I steeled myself, therefore, to make a break - and things went well and easily when I arranged to do an English Literature Masters Degree by research at University College, Durham.

The experience was, on the whole, very good; and I ended up doing a lot of philosophy, and it launched a parallel to my academic career - in journalism, and humanities work - but I can also see that I did not do then (in that one year in Durham) what I was supposed to have done, and for which I received many synchronicitous hints and nudges: I did not become a real Christian (nothing like).

But I only became a very relativistic, postmodern, 'cultural' kind of 'Christian'/ agnostic - such that I would more often look at church architecture, sporadically attend choral evensong, later got married in a church, etc; but not any kind of Christian, not with a faith, not such that it made any significant difference to my real life. And as late as the late 1990s I spoke in a public debate about how Christianity was unnecessary (made obsolete by Darwin etc).
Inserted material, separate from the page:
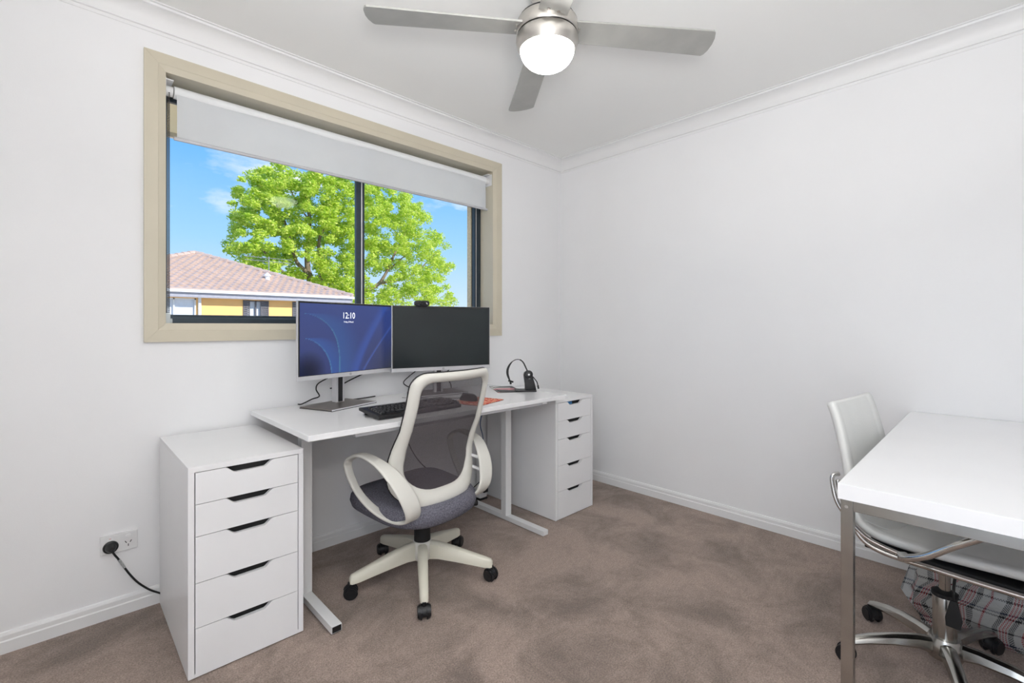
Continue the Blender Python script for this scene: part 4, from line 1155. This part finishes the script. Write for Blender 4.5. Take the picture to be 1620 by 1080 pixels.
def far_house():
    t = thing('house', 'distant roof just visible at the bottom right corner of the window', 'house', (43, 42, -3.1))
    b = box(-5, 5, -5, 5, 0, 5.2); obj('wall', b, MATS['ochre_render_wall'], t)
    bm = bmesh.new(); c = [bm.verts.new(p) for p in ((-5.6, -5.6, 5.2), (5.6, -5.6, 5.2), (5.6, 5.6, 5.2), (-5.6, 5.6, 5.2))]; a = bm.verts.new((0, 0, 7.35))
    for i in range(4): bm.faces.new((c[i], c[(i+1) % 4], a))
    bm.faces.new(c[::-1]); obj('roof', bm, MATS['pinkish_concrete_tiles'], t)
far_house()

def pix(u, v, Y):
    """world point at distance Y beyond the window wall in the direction measured in the photograph"""
    fw = Vector((math.cos(HEAD), math.sin(HEAD), 0)); rt = Vector((math.sin(HEAD), -math.cos(HEAD), 0))
    d = fw+rt*((u-810)/741)+Vector((0, 0, (515.5-v)/741))
    return CAM+d*((Y-CAM.y)/d.y), (Y-CAM.y)/d.y/741
def tree():
    Y = 38.0
    base, s0 = pix(520, 640, Y); base.z = -3.1
    t = thing('tree', 'large bright green leafy tree behind the tiled roof outside the window', 'tree', base)
    M_bark = mat('grey_brown_bark', rgb(138, 120, 104), .9, var=.2, vscale=3)
    br = bmesh.new()
    def limb(pts, r0, r1):
        P = smoothpath([pix(u, v, Y+dy)[0]-base for u, v, dy in pts], 6); n = len(P)
        sweep(P, circ(1, 8), scales=[(r0+(r1-r0)*i/(n-1),)*2 for i in range(n)], bm=br)
    limb([(520, 640, 0), (512, 520, 0), (500, 470, 0), (487, 430, .2)], .55, .30)
    limb([(487, 430, .2), (486, 395, 0), (490, 350, -.3), (484, 310, 0)], .26, .10)
    limb([(487, 432, .2), (470, 415, 0), (462, 390, -.5), (450, 350, 0), (430, 310, 0)], .20, .06)
    limb([(497, 460, 0), (512, 425, 0), (504, 385, -.6), (520, 340, 0), (530, 290, 0)], .22, .07)
    limb([(480, 440, 0), (450, 432, 0), (420, 400, 0), (395, 380, 0)], .16, .04)
    limb([(505, 490, 0), (560, 465, 0), (600, 448, -.5), (625, 400, 0), (650, 350, 0)], .26, .06)
    limb([(600, 448, -.5), (640, 440, 0), (670, 420, 0), (690, 400, 0)], .14, .04)
    limb([(520, 340, 0), (550, 320, 0), (590, 300, 0)], .09, .03)
    limb([(490, 350, -.3), (470, 320, 0), (455, 290, 0)], .09, .03)
    limb([(600, 448, -.5), (612, 430, 0), (640, 405, -.8), (655, 395, 0)], .10, .03)
    obj('trunk', br, M_bark, t, smooth=True)
    m = bpy.data.materials.new('sunlit_green_leaves'); m.use_nodes = True; tr_ = m.node_tree; p = tr_.nodes['Principled BSDF']
    p.inputs['Roughness'].default_value = .55
    ge = tr_.nodes.new('ShaderNodeNewGeometry'); r = tr_.nodes.new('ShaderNodeValToRGB'); e = r.color_ramp.elements
    e[0].color = rgb(170, 204, 66); e[1].color = rgb(250, 250, 140); k = e.new(.5); k.color = rgb(216, 234, 98)
    tl = tr_.nodes.new('ShaderNodeBsdfTranslucent'); mx_ = tr_.nodes.new('ShaderNodeMixShader'); mx_.inputs[0].default_value = .5
    LL = tr_.links.new
    LL(ge.outputs['Random Per Island'], r.inputs[0]); LL(r.outputs[0], p.inputs['Base Color']); LL(r.outputs[0], tl.inputs[0])
    LL(p.outputs[0], mx_.inputs[1]); LL(tl.outputs[0], mx_.inputs[2]); LL(mx_.outputs[0], tr_.nodes['Material Output'].inputs[0])
    # crown: clumps (pixel centre, pixel radius, depth offset)
    R = random.Random(11); cl = []
    outline = [(400, 300, 30), (385, 330, 22), (392, 352, 26), (430, 290, 28), (470, 300, 34), (510, 305, 36), (550, 300, 40), (590, 310, 36), (630, 328, 32), (650, 345, 26), (420, 330, 36), (455, 345, 40),
               (500, 350, 40), (540, 350, 42), (580, 360, 42), (620, 370, 40), (655, 385, 34), (690, 385, 20), (700, 410, 20), (680, 420, 30), (395, 395, 24), (430, 385, 32), (375, 365, 16), (372, 388, 14), (400, 420, 24), (440, 425, 30),
               (530, 400, 40), (570, 415, 34), (610, 410, 30), (540, 445, 36), (640, 445, 36), (680, 455, 30), (695, 475, 22), (660, 475, 34), (520, 470, 40), (470, 460, 40), (470, 385, 30), (430, 455, 30), (620, 480, 26),
               (410, 275, 14), (440, 268, 14), (490, 278, 20), (530, 270, 24), (570, 268, 26), (610, 290, 26), (650, 315, 18), (715, 478, 12), (590, 470, 24), (560, 480, 30)]
    for (u, v, rr) in outline:
        for _ in range(max(3, int(rr*rr/42))):
            a = R.uniform(0, 2*PI); q = math.sqrt(R.uniform(0, 1))*rr*.95
            cl.append((u+q*math.cos(a), v+q*math.sin(a)*.9, R.uniform(6.5, 12.5), R.uniform(-3.8, 3.8)))
    verts = []; faces = []
    for (u, v, rr, dy) in cl:
        c, s = pix(u, v, Y+dy); rad = rr*s; n = int(185*(rr/10)**2)
        for _ in range(n):
            d = Vector((R.gauss(0, 1), R.gauss(0, 1), R.gauss(0, 1))).normalized()*rad*R.uniform(.4, 1.08)
            d.z *= .7
            if R.random() < .35 and d.z < 0: continue
            q = c-base+d; sz = R.uniform(.085, .15)
            ax = Vector((R.gauss(0, 1), R.gauss(0, 1), R.gauss(0, .5))).normalized(); up = (d.normalized()*.6+Vector((R.uniform(-.8, .8), R.uniform(-.8, .8), .7))).normalized()
            bx = ax.cross(up).normalized(); i = len(verts)
            verts += [q-ax*sz, q+bx*sz*.55, q+ax*sz, q-bx*sz*.55]; faces.append((i, i+1, i+2, i+3))
    me = bpy.data.meshes.new('foliage'); me.from_pydata([tuple(v) for v in verts], [], faces); me.materials.append(m)
    o = bpy.data.objects.new('foliage', me); link(o, t); o['kind'] = 'stuff'
    print('leaves', len(faces))
tree()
Indeed, this dire spiritual state continued for another TWO DECADES!

So, friends getting cool jobs changed my life - but did not change it in the way it was meant to change it, nor in any deep or essential fashion.   

Thursday, 13 October 2016

Beyond secular conspiracy theories towards Christian recognition of spiritual warfare

Conspiracy theorists are correct in that there is an evil global cabal - but incorrect concerning the motivation of this cabal.

We live in a state of spiritual warfare - and to my mind it is intensifying palpably. I find it increasingly strange to see so many people going-about-their-business and apparently unaware of the momentous changes that are afoot, and indeed obvious.

(e.g. There has never in my lifespan been a time in which the elites behind the Western Powers seem so eager to trigger and escalate a major physical war; and with the flimsiest and least convincing of excuses.)

Of course, modern Western populations are only semi-human in their mass perceptions and responses - since they lack the stable centre of religion, and are metaphysically incoherent; they live inside an artificial and distorted world; and their minds are continually filled-with and distracted-by lying nonsense - all of this in an unprecedented fashion and degree.

So, the true agenda of evil is not just beyond their belief, but beyond their comprehension - lacking God, they cannot recognise nor understand the nature of evil (and are, indeed, inclined to deny its truth and rationality).

So, the conspiracy theorists are correct to recognise a malign will behind the main events of the world - and this enables them to function in a more realistic way despite the official illusions, as compared with the mainstream of duped and deluded people (including especially, it must be said, the liberal intellectuals - whose disconnect from reality is probably the most extreme ever by any group in the whole of human history); but they are wrong abut what the conspiracy are aiming-at.

Secular people regard evil in terms of human suffering on one side, motivated by pleasure (and its proxies of sex, power, wealth etc) on the other hand - and they assume that that is what the conspiracy are aiming-at - i.e. misery for us, pleasure for them...

Christians should know better that purposive evil ultimately aims at the damnation of souls for eternity, not the torment of people on earth (although of course demons like that too).

So Christians need to accept the basic stance, the basic assumptions concerning evil elites and their motivations, from the conspiracy theorists; but go beyond this to full recognition of the aims of spiritual warfare.

But if you do this, if you adopt this correct Christian interpretative stance - you will very likely find yourself pretty much on your own - you won't find much in the way of media such as books, web sites or even social groups to help explain and support you in this stance.

You will need to work things out for yourself... So be it.